Só que o paciente intervencionado não ficou nada satisfeito com a nova realidade, ao ponto de ficar transtornado com o mundo que via, dado ter imaginado que as coisas seriam bastante melhores. Vai daí, pediu ao cirurgião que lhe devolvesse a cegueira. O caso foi parar ao tribunal de Paris, tendo Angel não só ganho a causa, como entrado para a história como “o cego que não quis ver”. 

Acontece que eu não sei o que sentem as pessoas do sexo feminino que usam a indumentária em questão, nem imagino o que vai nas mentes delas ao cruzarem-se com algumas congéneres suas semidespidas e de rosto ao léu, provenientes dos países onde há liberdade e democracia. Nem sei se ficam algo perturbadas por não poderem largar as vestes e fazerem igual. No entanto, parece-me que preferem nem olhar ou, simplesmente, ignorar.

Devo dizer que visitei, por mais de uma vez, um país árabe, cuja religião oficial é o Islão. Onde vi tanto na rua, como na praia, mulheres a usarem o chador, niqab, hijab ou a burca sob um calor infernal; a entrarem nas ondas do mar vestidas, no meio das outras (de maiô ou bikini) e a secarem-se na areia, ao sol, com as roupas encharcadas de água salgada. Enquanto os maridos faziam tudo isso em shorts e tronco nu, numa atitude de supremacia machista, quando deviam ter direitos iguais. Só não consegui aferir, com seriedade, se ali havia opção delas ou o dedo deles.

O legislador daquele país até podia, em defesa dos costumes e tradições, decretar a regra do uso de trajes similares para as turistas estrangeiras que por lá vagueiam. Só que não o faz porque sabe que o país perde uma das suas maiores fontes de receita: o turismo. Se assim fosse, teria as suas belas estâncias balneares e os aeroportos às moscas. O que seria uma autêntica machadada na respetiva economia. 

Esta tolerância, por conveniência, também é cultivada em outras paragens de religião baseadas no “alcorão” e na “lei da sharia”, não a aplicando a quem lá aporta. Nada comparado com o que se passa em Portugal, um pequeno país que, nos últimos anos, recebeu cerca de 1,6 milhões de imigrantes, de entre os quais muitos muçulmanos que não andam em passeio.

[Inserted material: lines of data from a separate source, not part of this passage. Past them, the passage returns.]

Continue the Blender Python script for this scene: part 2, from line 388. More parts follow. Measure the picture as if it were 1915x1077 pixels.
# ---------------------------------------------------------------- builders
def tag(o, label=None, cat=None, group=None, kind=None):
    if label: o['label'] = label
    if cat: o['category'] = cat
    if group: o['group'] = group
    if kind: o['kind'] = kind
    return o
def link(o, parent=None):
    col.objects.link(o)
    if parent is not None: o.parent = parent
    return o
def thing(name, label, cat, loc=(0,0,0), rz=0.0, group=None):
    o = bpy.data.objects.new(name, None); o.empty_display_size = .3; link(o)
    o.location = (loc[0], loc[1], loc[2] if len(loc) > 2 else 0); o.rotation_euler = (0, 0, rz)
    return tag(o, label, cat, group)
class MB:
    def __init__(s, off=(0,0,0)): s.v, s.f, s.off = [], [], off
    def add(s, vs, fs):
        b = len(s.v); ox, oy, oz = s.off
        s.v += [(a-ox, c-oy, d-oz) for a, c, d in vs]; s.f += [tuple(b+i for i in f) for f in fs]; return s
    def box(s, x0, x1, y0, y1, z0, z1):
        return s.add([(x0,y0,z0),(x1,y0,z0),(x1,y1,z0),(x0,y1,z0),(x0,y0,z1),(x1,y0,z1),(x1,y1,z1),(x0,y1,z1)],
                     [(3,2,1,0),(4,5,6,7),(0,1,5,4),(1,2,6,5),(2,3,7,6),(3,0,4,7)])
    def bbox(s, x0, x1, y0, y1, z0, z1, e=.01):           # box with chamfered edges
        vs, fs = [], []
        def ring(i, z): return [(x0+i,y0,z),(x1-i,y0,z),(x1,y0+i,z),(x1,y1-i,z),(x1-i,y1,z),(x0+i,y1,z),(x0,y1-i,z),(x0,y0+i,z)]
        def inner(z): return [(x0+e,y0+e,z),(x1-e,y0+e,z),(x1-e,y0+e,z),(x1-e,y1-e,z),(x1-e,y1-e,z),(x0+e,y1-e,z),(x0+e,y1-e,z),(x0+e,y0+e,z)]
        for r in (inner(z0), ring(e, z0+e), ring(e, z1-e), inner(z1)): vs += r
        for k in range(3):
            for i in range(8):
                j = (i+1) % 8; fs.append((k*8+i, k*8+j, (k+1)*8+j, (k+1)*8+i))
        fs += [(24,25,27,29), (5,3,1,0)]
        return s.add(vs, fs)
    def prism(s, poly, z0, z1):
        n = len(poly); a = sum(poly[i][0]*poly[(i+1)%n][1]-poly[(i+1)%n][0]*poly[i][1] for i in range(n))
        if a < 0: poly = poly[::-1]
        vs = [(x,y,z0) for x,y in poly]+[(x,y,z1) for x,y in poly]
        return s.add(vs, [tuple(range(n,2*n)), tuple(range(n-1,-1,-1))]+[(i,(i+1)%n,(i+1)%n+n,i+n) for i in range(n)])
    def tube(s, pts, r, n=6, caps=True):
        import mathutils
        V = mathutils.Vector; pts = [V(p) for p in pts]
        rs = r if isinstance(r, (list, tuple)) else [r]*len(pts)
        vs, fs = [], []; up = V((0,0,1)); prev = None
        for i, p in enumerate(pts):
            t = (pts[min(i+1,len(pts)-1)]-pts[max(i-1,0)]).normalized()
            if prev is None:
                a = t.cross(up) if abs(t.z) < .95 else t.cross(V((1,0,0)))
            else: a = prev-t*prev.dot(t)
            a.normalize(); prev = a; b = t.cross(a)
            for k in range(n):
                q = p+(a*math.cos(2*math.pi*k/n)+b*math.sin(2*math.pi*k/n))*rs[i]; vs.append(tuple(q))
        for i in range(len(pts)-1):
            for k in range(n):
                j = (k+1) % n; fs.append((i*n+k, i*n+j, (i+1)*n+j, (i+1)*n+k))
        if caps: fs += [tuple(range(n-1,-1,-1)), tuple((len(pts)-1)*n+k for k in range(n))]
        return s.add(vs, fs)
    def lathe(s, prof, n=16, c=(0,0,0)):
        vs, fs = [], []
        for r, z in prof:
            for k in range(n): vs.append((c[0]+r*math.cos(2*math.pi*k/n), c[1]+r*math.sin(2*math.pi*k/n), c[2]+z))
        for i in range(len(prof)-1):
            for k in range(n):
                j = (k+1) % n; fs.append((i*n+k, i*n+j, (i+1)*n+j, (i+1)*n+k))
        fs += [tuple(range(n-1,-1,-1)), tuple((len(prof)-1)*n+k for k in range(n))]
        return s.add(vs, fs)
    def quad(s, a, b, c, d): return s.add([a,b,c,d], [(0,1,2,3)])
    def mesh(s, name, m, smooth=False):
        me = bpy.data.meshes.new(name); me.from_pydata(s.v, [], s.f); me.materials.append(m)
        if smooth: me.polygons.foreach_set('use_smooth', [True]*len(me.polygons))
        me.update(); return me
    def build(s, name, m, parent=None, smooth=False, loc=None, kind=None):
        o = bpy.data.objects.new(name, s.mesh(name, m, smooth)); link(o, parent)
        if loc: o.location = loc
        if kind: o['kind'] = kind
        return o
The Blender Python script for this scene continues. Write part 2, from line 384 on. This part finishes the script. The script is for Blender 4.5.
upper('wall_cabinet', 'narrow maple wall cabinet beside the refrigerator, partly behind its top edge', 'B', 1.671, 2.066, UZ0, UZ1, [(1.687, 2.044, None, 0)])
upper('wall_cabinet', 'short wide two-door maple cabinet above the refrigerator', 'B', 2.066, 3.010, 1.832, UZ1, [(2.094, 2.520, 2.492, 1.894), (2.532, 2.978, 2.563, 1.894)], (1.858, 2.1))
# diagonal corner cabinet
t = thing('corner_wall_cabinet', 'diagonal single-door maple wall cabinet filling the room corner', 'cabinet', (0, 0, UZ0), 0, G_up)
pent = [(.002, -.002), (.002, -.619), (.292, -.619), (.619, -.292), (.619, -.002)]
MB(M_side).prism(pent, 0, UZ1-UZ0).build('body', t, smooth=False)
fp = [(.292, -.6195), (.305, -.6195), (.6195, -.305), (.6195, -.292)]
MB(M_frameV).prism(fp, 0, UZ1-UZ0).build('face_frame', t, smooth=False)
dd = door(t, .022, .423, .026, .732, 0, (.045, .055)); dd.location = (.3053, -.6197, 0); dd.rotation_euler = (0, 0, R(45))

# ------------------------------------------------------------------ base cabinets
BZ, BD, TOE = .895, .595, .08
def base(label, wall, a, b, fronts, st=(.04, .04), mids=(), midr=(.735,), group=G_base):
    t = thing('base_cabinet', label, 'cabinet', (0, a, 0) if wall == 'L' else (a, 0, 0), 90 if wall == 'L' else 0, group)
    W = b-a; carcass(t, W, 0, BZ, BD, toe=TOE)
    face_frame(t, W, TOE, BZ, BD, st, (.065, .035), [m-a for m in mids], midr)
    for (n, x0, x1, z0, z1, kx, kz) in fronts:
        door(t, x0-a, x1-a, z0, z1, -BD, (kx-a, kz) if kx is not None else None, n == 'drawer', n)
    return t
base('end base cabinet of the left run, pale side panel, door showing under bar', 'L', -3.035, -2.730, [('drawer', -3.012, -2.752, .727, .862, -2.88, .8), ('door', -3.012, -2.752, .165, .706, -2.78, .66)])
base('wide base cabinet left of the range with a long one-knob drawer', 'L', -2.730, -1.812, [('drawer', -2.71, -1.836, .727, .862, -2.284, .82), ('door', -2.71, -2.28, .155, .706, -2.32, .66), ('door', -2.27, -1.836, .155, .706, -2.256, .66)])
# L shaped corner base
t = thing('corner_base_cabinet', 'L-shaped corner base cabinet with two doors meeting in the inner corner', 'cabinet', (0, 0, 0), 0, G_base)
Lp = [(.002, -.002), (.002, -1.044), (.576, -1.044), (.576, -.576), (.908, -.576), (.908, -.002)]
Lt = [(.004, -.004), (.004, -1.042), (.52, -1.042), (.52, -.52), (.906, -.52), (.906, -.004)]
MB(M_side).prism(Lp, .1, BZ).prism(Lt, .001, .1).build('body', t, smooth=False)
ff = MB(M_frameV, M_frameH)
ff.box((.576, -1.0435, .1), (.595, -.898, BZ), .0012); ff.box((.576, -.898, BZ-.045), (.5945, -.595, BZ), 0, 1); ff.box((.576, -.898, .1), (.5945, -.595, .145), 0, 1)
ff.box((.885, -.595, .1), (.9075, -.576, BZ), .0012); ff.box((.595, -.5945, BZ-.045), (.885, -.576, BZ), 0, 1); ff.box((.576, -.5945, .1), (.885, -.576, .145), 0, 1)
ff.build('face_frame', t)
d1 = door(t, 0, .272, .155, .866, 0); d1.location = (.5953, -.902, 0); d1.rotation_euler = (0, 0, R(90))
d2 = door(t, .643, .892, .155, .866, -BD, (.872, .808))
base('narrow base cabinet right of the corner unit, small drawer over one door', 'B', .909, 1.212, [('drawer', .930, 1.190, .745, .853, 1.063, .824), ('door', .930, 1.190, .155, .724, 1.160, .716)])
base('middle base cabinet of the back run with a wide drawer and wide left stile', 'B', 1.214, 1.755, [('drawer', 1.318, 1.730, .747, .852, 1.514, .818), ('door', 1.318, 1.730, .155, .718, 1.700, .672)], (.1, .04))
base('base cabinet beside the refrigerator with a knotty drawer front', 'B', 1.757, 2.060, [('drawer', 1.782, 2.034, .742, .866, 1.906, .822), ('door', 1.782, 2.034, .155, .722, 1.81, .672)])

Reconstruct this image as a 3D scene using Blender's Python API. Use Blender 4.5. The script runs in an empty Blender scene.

Pelo que tenho observado, a prática de ocultar o rosto é apanágio de quem pretende praticar atos de terror. Aliás, só não vê quem não quer as caras semitapadas do Hamas e de outros grupos islâmicos armados da mesma índole. O que torna, deveras, impossível a sua identificação. Motivo pelo qual alguns portugueses temam que a burca, por cá, pudesse vir a servir para fins pouco ortodoxos. Daí, ter sido votada, em sede parlamentar, a sua proibição.